Debt to credit ratio

9 Replies

Hello I’m David and this is my first post. Just heard of BP last week and really like it . My question is I started buying residential income property four years ago and I’m up to 15 doors. Hoping to retire in the next few years set the payments to pay off in five years. (Aggressive) now we have found another house that we want to buy for us to live in and sell ours. Problem my debt to income is through the roof and I can’t count my wife’s income because her credit score isn’t good enough. The home we found is everything we want and we agreed on a price that gives us $60,000 of equity at closing but I can’t get financing. Any suggestions would be appreciated

@David Wilbanks Even though your wife's credit is bad I would still think that adding her income would help. You may want to approach more lenders about this. Small community banks or credit unions are going to be more flexible in their terms. 

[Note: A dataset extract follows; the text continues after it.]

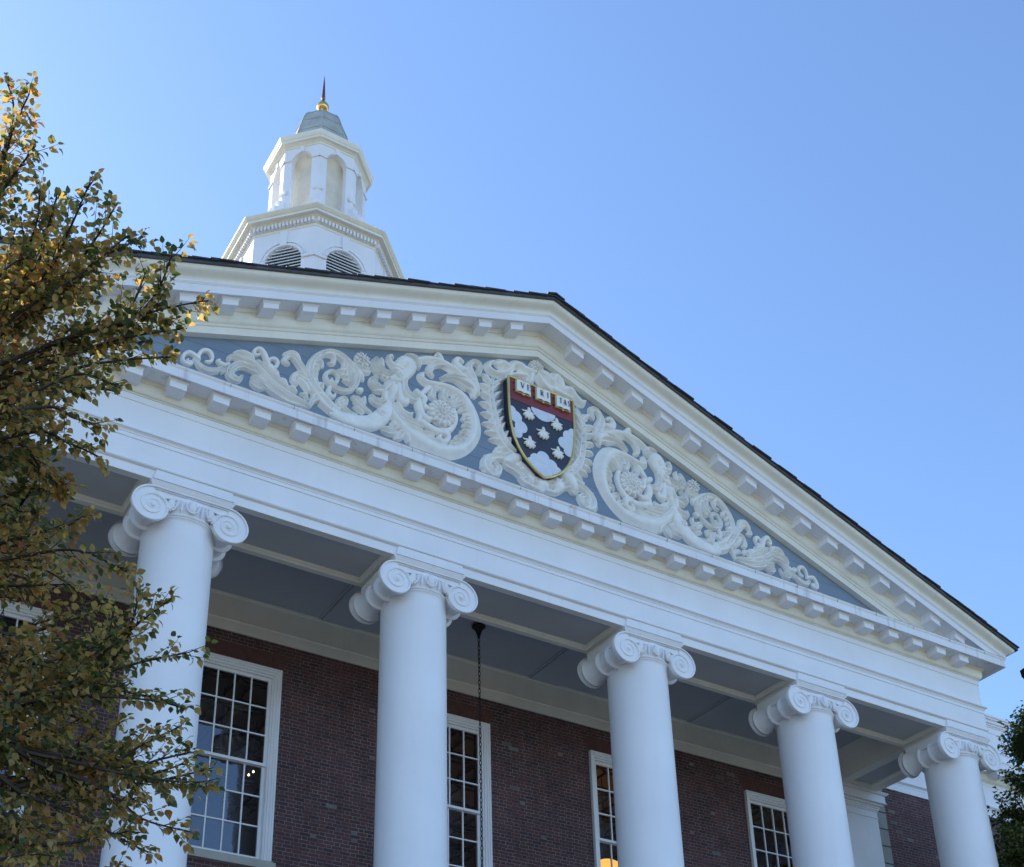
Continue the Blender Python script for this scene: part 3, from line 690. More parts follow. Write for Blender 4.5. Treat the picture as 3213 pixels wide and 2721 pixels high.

Are your rental loans 5 year loans or are you just paying extra principal? If you are paying extra principal that should be counted as income. Again this might depend on the bank so shop around.

Originally posted by @David Wilbanks :

All loans set up on 5 year payout 

 When you mean 5 year payout do you mean 5 year term fully amortized (aka your P&I payment is sky high when calculating cashflow analysis) ? 

Or did you mean 5 year payoff as in the loans will balloon and will be required to be paid in full after 5 years completely ?

If you meant the former, then thats why your DTI is screwed up. This is basically just a case of combining mortgage planning with tax planning. If the terms of the mortgages were refinanced into 30 year AM (amortization) the P&I (principle and interest) payments would appear much lower and hence the resulting cash flow would be much higher when they (lenders) go to calculate your cashflow for DTI or debt service coverage purposes.

This also could be an issue with how you file your tax returns for all of these 15 doors or a combination of the above.

Either way its really easy to fix. I see this all the time with investors who setup 10 or 15 year fixed mortgages thinking it was prudent from a lending POV to do so.